**INFORMATION SUPPLIED**
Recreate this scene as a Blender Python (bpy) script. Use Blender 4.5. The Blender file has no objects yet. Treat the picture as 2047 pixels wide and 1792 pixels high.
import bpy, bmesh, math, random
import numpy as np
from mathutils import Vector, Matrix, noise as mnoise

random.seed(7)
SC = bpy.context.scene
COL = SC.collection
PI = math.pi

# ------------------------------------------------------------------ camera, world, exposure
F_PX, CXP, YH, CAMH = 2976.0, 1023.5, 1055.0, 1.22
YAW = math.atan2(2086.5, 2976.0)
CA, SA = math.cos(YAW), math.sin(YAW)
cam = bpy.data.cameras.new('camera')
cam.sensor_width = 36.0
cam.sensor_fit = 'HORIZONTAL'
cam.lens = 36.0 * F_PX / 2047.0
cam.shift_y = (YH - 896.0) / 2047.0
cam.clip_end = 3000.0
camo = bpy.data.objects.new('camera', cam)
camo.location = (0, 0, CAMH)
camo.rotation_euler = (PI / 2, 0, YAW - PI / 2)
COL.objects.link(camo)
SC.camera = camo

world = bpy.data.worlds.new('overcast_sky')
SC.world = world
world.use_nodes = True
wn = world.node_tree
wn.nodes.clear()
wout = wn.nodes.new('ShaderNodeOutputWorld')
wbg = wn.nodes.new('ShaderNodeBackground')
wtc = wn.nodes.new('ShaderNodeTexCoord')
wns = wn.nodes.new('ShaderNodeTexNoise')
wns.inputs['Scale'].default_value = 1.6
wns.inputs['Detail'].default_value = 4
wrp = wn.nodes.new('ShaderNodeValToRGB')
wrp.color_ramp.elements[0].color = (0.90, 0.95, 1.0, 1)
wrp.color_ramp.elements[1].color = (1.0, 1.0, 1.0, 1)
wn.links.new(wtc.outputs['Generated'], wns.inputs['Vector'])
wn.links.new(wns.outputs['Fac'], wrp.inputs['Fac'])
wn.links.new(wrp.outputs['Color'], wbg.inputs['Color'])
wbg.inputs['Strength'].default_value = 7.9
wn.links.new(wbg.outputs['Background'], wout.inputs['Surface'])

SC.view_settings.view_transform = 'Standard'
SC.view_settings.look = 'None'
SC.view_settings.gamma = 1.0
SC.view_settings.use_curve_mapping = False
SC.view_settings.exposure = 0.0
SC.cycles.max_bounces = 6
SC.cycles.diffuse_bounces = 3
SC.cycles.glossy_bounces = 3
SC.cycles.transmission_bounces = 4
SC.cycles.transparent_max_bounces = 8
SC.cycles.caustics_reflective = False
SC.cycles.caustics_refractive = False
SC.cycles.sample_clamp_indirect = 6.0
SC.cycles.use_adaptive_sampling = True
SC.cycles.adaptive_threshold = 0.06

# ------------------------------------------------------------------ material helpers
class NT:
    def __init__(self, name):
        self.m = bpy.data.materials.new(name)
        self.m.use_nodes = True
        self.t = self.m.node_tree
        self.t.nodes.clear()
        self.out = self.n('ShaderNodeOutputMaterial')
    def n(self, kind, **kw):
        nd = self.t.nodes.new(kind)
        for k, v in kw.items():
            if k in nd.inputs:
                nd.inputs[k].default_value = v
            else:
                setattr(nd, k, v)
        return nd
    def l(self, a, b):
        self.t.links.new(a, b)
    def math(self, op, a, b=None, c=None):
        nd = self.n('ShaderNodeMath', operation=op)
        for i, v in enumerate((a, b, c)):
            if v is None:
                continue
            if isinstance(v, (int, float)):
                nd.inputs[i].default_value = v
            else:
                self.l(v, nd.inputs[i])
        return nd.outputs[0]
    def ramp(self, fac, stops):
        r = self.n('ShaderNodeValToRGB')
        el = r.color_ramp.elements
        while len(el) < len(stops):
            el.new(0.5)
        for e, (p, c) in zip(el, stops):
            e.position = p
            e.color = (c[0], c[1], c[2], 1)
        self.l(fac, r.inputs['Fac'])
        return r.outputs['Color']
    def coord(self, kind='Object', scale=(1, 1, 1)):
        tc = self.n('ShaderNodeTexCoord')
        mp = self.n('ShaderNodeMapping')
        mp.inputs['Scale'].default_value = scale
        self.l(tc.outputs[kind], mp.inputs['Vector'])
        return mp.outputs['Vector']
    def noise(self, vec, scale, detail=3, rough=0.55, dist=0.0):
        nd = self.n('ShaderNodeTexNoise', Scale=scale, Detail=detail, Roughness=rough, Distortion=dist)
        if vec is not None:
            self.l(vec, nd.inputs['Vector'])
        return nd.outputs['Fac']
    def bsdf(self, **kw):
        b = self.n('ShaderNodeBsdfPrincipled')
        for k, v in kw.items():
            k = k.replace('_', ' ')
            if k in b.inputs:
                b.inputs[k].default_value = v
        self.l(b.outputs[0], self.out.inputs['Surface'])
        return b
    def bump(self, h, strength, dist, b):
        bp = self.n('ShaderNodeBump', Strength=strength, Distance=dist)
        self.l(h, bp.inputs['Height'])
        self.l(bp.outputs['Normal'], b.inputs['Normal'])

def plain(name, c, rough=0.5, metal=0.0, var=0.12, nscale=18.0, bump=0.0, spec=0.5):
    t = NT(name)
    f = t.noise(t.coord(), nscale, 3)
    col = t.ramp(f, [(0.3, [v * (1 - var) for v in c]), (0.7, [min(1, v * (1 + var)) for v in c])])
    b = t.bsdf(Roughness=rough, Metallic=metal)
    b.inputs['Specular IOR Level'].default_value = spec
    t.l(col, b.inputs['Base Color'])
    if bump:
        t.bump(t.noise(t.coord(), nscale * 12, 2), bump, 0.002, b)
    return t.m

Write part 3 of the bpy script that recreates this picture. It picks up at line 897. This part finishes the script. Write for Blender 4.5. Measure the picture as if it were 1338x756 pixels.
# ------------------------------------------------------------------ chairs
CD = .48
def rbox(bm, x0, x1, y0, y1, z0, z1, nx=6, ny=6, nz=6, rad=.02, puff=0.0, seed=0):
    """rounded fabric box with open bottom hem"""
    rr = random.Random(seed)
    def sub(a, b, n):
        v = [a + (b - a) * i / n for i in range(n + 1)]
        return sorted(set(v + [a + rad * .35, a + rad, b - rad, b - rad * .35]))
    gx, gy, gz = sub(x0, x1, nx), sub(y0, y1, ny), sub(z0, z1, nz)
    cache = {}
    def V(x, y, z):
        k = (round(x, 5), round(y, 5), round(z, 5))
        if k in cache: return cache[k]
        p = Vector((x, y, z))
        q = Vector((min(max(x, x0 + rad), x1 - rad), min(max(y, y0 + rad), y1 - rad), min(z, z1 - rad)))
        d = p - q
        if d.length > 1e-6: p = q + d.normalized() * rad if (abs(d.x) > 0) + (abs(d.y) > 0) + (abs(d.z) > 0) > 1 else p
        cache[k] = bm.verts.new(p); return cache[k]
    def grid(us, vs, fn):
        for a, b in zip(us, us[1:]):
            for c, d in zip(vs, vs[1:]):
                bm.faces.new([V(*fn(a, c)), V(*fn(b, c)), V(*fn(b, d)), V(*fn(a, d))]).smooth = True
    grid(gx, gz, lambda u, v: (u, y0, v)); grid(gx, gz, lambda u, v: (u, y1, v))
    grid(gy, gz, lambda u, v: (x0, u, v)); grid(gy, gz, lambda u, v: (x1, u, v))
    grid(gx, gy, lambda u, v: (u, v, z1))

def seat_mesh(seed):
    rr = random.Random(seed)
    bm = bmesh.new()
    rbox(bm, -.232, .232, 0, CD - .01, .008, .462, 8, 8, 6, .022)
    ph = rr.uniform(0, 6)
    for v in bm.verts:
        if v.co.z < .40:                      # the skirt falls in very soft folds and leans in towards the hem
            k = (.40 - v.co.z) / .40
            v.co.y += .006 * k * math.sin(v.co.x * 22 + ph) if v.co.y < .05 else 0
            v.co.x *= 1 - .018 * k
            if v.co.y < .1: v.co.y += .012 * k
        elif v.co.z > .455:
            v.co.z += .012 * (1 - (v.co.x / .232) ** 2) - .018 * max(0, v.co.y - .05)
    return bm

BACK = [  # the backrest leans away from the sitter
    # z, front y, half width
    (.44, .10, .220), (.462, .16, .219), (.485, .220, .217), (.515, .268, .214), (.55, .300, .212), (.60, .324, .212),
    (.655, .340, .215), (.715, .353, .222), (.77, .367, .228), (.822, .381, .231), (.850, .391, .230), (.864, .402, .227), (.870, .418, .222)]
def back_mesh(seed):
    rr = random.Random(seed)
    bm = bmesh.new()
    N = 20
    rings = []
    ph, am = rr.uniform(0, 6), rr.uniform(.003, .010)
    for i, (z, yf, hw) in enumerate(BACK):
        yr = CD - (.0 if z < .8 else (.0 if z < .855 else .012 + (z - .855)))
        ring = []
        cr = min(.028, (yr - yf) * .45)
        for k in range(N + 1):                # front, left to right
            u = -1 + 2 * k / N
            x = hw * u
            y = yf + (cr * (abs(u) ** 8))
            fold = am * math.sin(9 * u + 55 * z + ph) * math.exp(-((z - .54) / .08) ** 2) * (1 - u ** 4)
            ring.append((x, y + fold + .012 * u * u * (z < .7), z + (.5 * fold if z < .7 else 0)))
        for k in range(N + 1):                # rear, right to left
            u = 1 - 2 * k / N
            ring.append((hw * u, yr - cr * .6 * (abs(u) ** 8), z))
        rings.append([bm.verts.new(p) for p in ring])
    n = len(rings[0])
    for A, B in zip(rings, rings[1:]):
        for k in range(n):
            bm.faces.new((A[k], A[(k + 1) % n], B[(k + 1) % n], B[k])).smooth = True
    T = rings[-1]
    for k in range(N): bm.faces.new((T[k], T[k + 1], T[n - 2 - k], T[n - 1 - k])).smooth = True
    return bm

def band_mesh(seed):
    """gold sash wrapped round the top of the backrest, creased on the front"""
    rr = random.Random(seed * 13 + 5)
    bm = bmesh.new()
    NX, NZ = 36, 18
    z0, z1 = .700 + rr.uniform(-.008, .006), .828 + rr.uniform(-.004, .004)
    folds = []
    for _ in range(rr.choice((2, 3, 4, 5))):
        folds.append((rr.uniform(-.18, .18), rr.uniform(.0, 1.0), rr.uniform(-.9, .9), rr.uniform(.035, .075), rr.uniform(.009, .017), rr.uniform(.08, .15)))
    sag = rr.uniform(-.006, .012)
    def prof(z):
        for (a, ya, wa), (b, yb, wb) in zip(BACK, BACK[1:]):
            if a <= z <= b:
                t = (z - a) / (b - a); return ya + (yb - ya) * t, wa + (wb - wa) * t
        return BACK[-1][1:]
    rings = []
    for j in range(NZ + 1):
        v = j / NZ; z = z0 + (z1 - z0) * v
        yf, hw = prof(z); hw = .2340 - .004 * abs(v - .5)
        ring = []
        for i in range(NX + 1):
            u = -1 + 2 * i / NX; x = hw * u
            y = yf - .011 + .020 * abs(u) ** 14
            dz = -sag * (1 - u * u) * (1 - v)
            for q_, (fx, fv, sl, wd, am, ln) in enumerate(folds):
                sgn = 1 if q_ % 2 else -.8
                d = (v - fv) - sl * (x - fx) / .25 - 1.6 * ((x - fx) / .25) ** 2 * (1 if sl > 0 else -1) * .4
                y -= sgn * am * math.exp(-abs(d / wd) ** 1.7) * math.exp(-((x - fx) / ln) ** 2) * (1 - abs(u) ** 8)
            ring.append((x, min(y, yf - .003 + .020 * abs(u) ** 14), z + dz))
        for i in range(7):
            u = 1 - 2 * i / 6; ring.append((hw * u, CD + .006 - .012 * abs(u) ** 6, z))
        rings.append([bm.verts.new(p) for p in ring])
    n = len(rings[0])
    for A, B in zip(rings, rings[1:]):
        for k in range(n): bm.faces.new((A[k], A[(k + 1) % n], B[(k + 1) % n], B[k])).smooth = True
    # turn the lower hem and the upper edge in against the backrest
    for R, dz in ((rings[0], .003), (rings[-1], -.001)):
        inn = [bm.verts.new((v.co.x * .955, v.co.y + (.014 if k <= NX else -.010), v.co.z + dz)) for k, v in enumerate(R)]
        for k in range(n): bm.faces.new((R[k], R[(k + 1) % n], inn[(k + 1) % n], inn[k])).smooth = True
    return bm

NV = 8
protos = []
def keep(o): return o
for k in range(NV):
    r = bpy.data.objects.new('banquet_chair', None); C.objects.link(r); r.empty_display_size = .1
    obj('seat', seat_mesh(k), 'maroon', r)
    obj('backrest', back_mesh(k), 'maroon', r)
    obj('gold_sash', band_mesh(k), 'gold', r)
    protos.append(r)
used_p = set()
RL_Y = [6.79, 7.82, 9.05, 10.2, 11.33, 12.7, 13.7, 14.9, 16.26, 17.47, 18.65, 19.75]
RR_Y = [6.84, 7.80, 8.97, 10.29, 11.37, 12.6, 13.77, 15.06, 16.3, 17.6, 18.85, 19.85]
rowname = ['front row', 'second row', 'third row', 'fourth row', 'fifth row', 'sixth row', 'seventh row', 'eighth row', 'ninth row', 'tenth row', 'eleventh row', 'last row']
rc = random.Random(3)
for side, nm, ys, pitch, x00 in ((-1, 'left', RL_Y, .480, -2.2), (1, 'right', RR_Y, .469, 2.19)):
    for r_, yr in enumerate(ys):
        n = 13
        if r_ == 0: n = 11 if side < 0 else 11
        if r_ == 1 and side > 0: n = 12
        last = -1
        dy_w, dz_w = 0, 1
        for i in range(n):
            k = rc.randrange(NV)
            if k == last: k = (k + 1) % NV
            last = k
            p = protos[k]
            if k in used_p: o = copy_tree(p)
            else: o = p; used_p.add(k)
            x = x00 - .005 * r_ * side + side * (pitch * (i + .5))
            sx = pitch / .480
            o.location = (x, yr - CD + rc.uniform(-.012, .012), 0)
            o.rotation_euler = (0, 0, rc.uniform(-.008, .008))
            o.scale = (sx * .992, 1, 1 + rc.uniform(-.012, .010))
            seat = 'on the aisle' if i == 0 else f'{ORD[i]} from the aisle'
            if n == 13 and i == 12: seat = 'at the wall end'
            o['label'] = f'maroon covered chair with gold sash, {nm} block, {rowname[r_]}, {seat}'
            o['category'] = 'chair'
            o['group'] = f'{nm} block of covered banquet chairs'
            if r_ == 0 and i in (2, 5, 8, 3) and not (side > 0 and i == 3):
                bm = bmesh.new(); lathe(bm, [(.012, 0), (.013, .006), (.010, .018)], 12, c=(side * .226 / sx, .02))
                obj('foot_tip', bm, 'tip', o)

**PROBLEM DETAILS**
Please reproduce exactly the lines above, beginning with the first and ending with the line that contains "SC.camera = camo", and include nothing outside that range.

**SOLUTION FOR THIS EXERCISE**
Recreate this scene as a Blender Python (bpy) script. Use Blender 4.5. The Blender file has no objects yet. Treat the picture as 2047 pixels wide and 1792 pixels high.
import bpy, bmesh, math, random
import numpy as np
from mathutils import Vector, Matrix, noise as mnoise

random.seed(7)
SC = bpy.context.scene
COL = SC.collection
PI = math.pi

# ------------------------------------------------------------------ camera, world, exposure
F_PX, CXP, YH, CAMH = 2976.0, 1023.5, 1055.0, 1.22
YAW = math.atan2(2086.5, 2976.0)
CA, SA = math.cos(YAW), math.sin(YAW)
cam = bpy.data.cameras.new('camera')
cam.sensor_width = 36.0
cam.sensor_fit = 'HORIZONTAL'
cam.lens = 36.0 * F_PX / 2047.0
cam.shift_y = (YH - 896.0) / 2047.0
cam.clip_end = 3000.0
camo = bpy.data.objects.new('camera', cam)
camo.location = (0, 0, CAMH)
camo.rotation_euler = (PI / 2, 0, YAW - PI / 2)
COL.objects.link(camo)
SC.camera = camo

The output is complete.